## What is needed
For each line in the data below that holds "from", return a copy.
------------------------------------------------
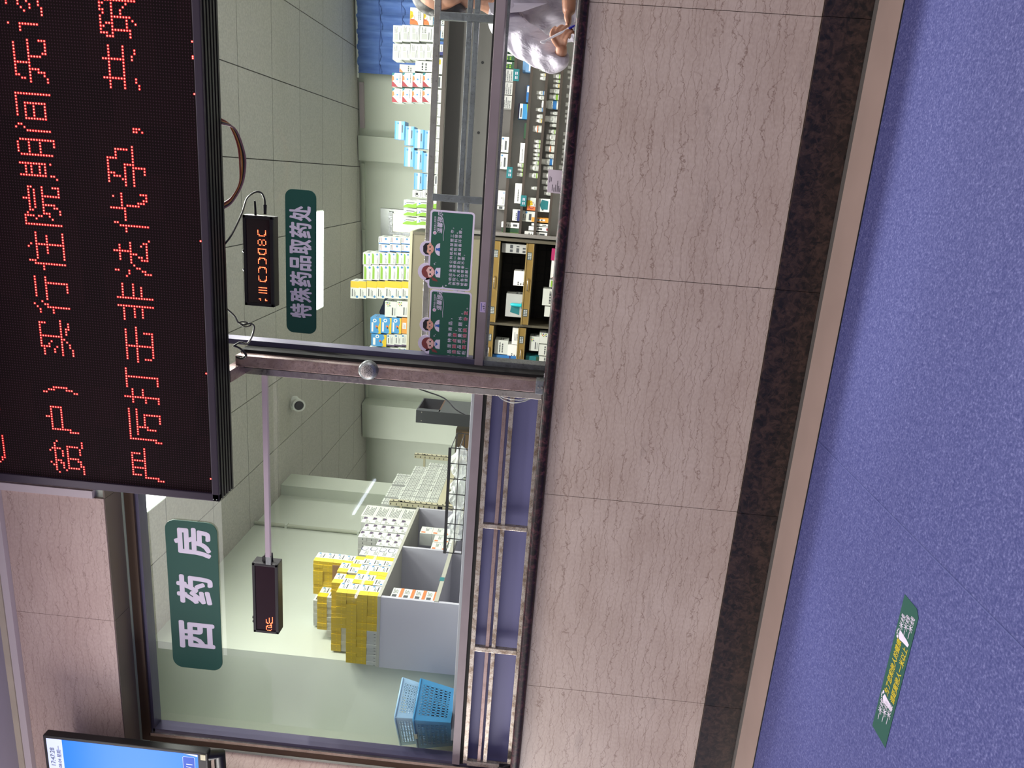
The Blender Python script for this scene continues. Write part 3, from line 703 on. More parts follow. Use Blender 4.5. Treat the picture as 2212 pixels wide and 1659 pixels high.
b.box(-.622, -.584, .1384, .1388, 1.526, 1.529, mat('label_blue', '#4a4a90', .6)); b.build('print', r)
# ------------------------------------------------------------------ cables
RWIRE = mat('red_wire', '#5d1d16', .5); OWIRE = mat('brown_wire', '#8a5a28', .5); PWIRE = mat('mauve_wire', '#5d3f4a', .5); CLR = mat('clear_wire', '#b9bdba', .25, .3)
b = MB()
for k, (m, o) in enumerate(((RWIRE, 0), (OWIRE, .008), (BLACK, .014), (PWIRE, .02))):
    b.tube(curve([(.155-o, -.118, 2.665), (.13-o*.5, -.10, 2.63-o), (.05, -.08, 2.605-o), (-.04+o, -.075, 2.60-o*1.2), (-.11, -.08, 2.603-o*.6), (-.17-o, -.09, 2.635), (-.20-o, -.12, 2.664)]), .0042, m, 8)
tag(b.build('wire_bundle', loc=(0, -.09, 2.6)), 'bundle of coloured wires drooping below the big red screen', 'cable')
b = MB().tube(curve([(-.38, -.115, 2.668), (-.33, -.09, 2.64), (-.24, .0, 2.63), (-.18, .08, 2.64), (-.15, .14, 2.625), (-.152, .165, 2.605), (-.18, .17, 2.592), (-.21, .17, 2.590)]), .0045, BLACK, 8)
b.tube([(-.205, .17, 2.59), (-.250, .168, 2.59)], [.009, .007], BLACK, 10)
tag(b.build('power_cable', loc=(-.25, .05, 2.6)), 'thin black lead curving from the big screen to the right readout', 'cable')
b = MB().tube(curve([(-.66, -.115, 2.668), (-.70, -.08, 2.645), (-.735, -.06, 2.635), (-.742, -.06, 2.61), (-.735, -.06, 2.58), (-.75, -.05, 2.565), (-.80, -.04, 2.58), (-.84, -.03, 2.61), (-.835, -.03, 2.64), (-.85, -.06, 2.664)]), .0042, BLACK, 8)
b.tube(curve([(-.735, -.06, 2.635), (-.75, -.07, 2.60), (-.74, -.06, 2.575), (-.728, -.06, 2.61), (-.737, -.06, 2.637)]), .003, BLACK, 8)
b.tube(curve([(-.85, -.05, 2.666), (-.87, -.03, 2.64), (-.90, -.02, 2.62), (-.92, -.012, 2.645), (-.915, -.012, 2.67)]), .006, BLACK, 8)
tag(b.build('tangled_cable', loc=(-.8, -.05, 2.6)), 'tangle of black cable beside the bracket of the steel post', 'cable')
b = MB().tube(curve([(-1.02, .19, 1.98), (-1.06, .26, 1.90), (-1.08, .28, 1.80), (-1.075, .3, 1.70), (-1.06, .3, 1.6)]), .004, CLR, 8)
b.tube(curve([(-1.0, .20, 1.99), (-1.03, .24, 1.94), (-1.09, .30, 1.83), (-1.15, .38, 1.72), (-1.22, .42, 1.66), (-1.25, .42, 1.6)]), .004, BLACK, 8)
tag(b.build('hanging_wire', loc=(-1.06, .25, 1.6)), 'loose wires hanging inside the left pane next to the steel post', 'cable')
b = MB().tube(curve([(-1.02, .128, 1.43), (-1.05, .12, 1.39), (-1.06, .115, 1.34), (-1.05, .12, 1.29), (-1.03, .125, 1.25)]), .0028, CLR, 8)
b.tube(curve([(-1.02, .128, 1.44), (-1.04, .118, 1.38), (-1.042, .115, 1.30), (-1.02, .128, 1.23)]), .0024, CLR, 8)
tag(b.build('wire_tie', loc=(-1.04, .12, 1.23)), 'twist of clear wire tied round the rails beside the steel post', 'wire')
b = MB().tube(curve([(-3.2, .09, 1.20), (-3.22, .085, 1.26), (-3.26, .085, 1.27), (-3.29, .09, 1.22), (-3.36, .06, 1.205), (-3.45, .05, 1.2)]), .006, BLACK, 8).box(-3.235, -3.205, .075, .105, 1.197, 1.262, BLACK, bev=.004)
tag(b.build('cable_clip', loc=(-3.22, .09, 1.197)), 'black clip and cable lying at the left end of the sill', 'clip')
# ------------------------------------------------------------------ measured stock on the racks: centre x, base z, width, height in millimetres, kind
B2 = [(111,1524,41,54,'g'),(73,1525,26,50,'g'),(36,1522,34,54,'g')]
B3 = [(868,1402,38,60,'y'),(826,1398,24,49,'y'),(799,1396,31,49,'w'),(688,1394,35,68,'b'),(651,1391,32,60,'w'),(558,1394,32,64,'b'),(506,1394,36,53,'w'),(472,1395,32,57,'y'),(408,1393,58,76,'o'),(310,1397,29,58,'g'),(273,1394,37,61,'g'),(237,1394,29,58,'w'),(205,1396,26,58,'g'),(174,1393,29,58,'w'),(138,1394,33,58,'g'),(97,1394,48,74,'w'),(36,1393,45,78,'g'),(-66,1397,30,55,'w')]
B4 = [(822,1281,35,60,'g'),(785,1278,24,56,'g'),(750,1275,31,56,'y'),(708,1275,39,79,'w'),(662,1278,46,79,'G'),(603,1277,71,136,'B'),(539,1275,28,61,'w'),(492,1274,57,103,'w'),(445,1278,29,57,'w'),(395,1277,36,61,'g'),(351,1277,51,76,'w'),(307,1277,36,77,'w'),(258,1276,55,77,'o'),(202,1275,40,69,'w'),(154,1275,55,100,'B'),(102,1274,41,81,'w'),(44,1281,52,81,'y'),(-9,1284,45,85,'w'),(-58,1288,38,66,'w'),(-101,1284,34,58,'w')]
B5 = [(895,1175,28,67,'w'),(860,1172,28,67,'w'),(816,1172,24,60,'w'),(750,1169,31,60,'w'),(680,1163,39,60,'w'),(613,1160,39,60,'y'),(559,1159,32,57,'w'),(524,1159,32,57,'w'),(486,1159,36,53,'w'),(385,1157,36,57,'w'),(330,1156,36,57,'w'),(281,1159,33,57,'w'),(244,1160,33,54,'w'),(205,1160,29,54,'w'),(161,1159,29,54,'w'),(118,1163,41,69,'Y')]
S1 = [(990,1689,38,82,'dg'),(938,1689,52,79,'dg'),(878,1688,55,79,'dg'),(799,1686,94,83,'gt'),(701,1683,95,87,'gt'),(597,1679,99,87,'gt'),(264,1671,124,93,'wn'),(132,1669,126,93,'wn'),(-167,1656,125,83,'op'),(-247,1658,27,103,'bc')]
S2 = [(875,1518,83,71,'bl'),(670,1517,130,26,'bf'),(534,1514,118,87,'bp'),(385,1518,123,23,'gf'),(209,1516,161,46,'wl'),(-117,1518,166,63,'wl'),(-298,1516,96,71,'wl'),(-384,1545,46,131,'wv'),(-432,1545,43,123,'gr')]
S3 = [(-198,1275,106,192,'oc'),(-300,1389,88,157,'wn'),(-321,1284,38,138,'or'),(-362,1285,19,134,'wv'),(-397,1286,35,154,'wr'),(-440,1286,35,186,'wv')]
T0 = [(1260,2258,127,71,'wt'),(1161,2253,51,71,'bu'),(1113,2251,37,71,'wt'),(1064,2248,55,71,'bu'),(954,2247,83,68,'nv'),(860,2243,63,68,'ye'),(799,2244,59,65,'wt'),(711,2239,95,65,'bc'),(603,2238,100,61,'wt'),(495,2233,101,62,'wt'),(407,2233,62,58,'wt'),(321,2233,95,54,'tx'),(223,2232,92,51,'tx'),(125,2232,89,47,'tx'),(32,2227,90,47,'tx'),(-60,2227,79,51,'bc'),(-150,2227,91,48,'wt')]
T1 = [(1190,2326,125,79,'oc'),(1185,2408,125,105,'oc'),(1061,2320,113,113,'pl'),(1059,2433,123,68,'pl'),(1055,2501,123,72,'pl'),(1051,2572,123,76,'pl'),(930,2314,121,61,'pl'),(926,2375,121,57,'pl'),(923,2431,121,72,'pl'),(918,2503,121,68,'pl'),(914,2576,121,68,'pl'),(819,2313,80,145,'wt'),(795,2461,60,126,'gy'),(719,2309,106,84,'cp'),(713,2393,106,84,'cp'),(708,2477,106,84,'cp'),(702,2565,106,81,'cp'),(602,2307,107,84,'cp'),(596,2392,107,85,'cp'),(590,2476,107,81,'cp'),(585,2561,107,81,'cp'),(256,2288,151,78,'bg'),(258,2367,151,82,'bg'),(276,2449,154,78,'bg'),(315,2533,146,78,'bg'),(74,2288,160,79,'bg'),(91,2368,153,75,'bg'),(110,2447,156,79,'bg'),(-78,2286,129,75,'bg'),(-80,2365,136,71,'bg'),(-181,2285,61,75,'lo'),(-184,2361,57,84,'lo'),(-263,2286,65,120,'gn'),(-270,2405,62,112,'gn'),(-333,2287,66,116,'gn'),(-340,2407,62,108,'gn'),(-407,2288,66,112,'gn'),(-414,2408,62,113,'gn')]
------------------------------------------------
## Answer for this exercise
The Blender Python script for this scene continues. Write part 3, from line 703 on. More parts follow. Use Blender 4.5. Treat the picture as 2212 pixels wide and 1659 pixels high.
tag(b.build('power_cable', loc=(-.25, .05, 2.6)), 'thin black lead curving from the big screen to the right readout', 'cable')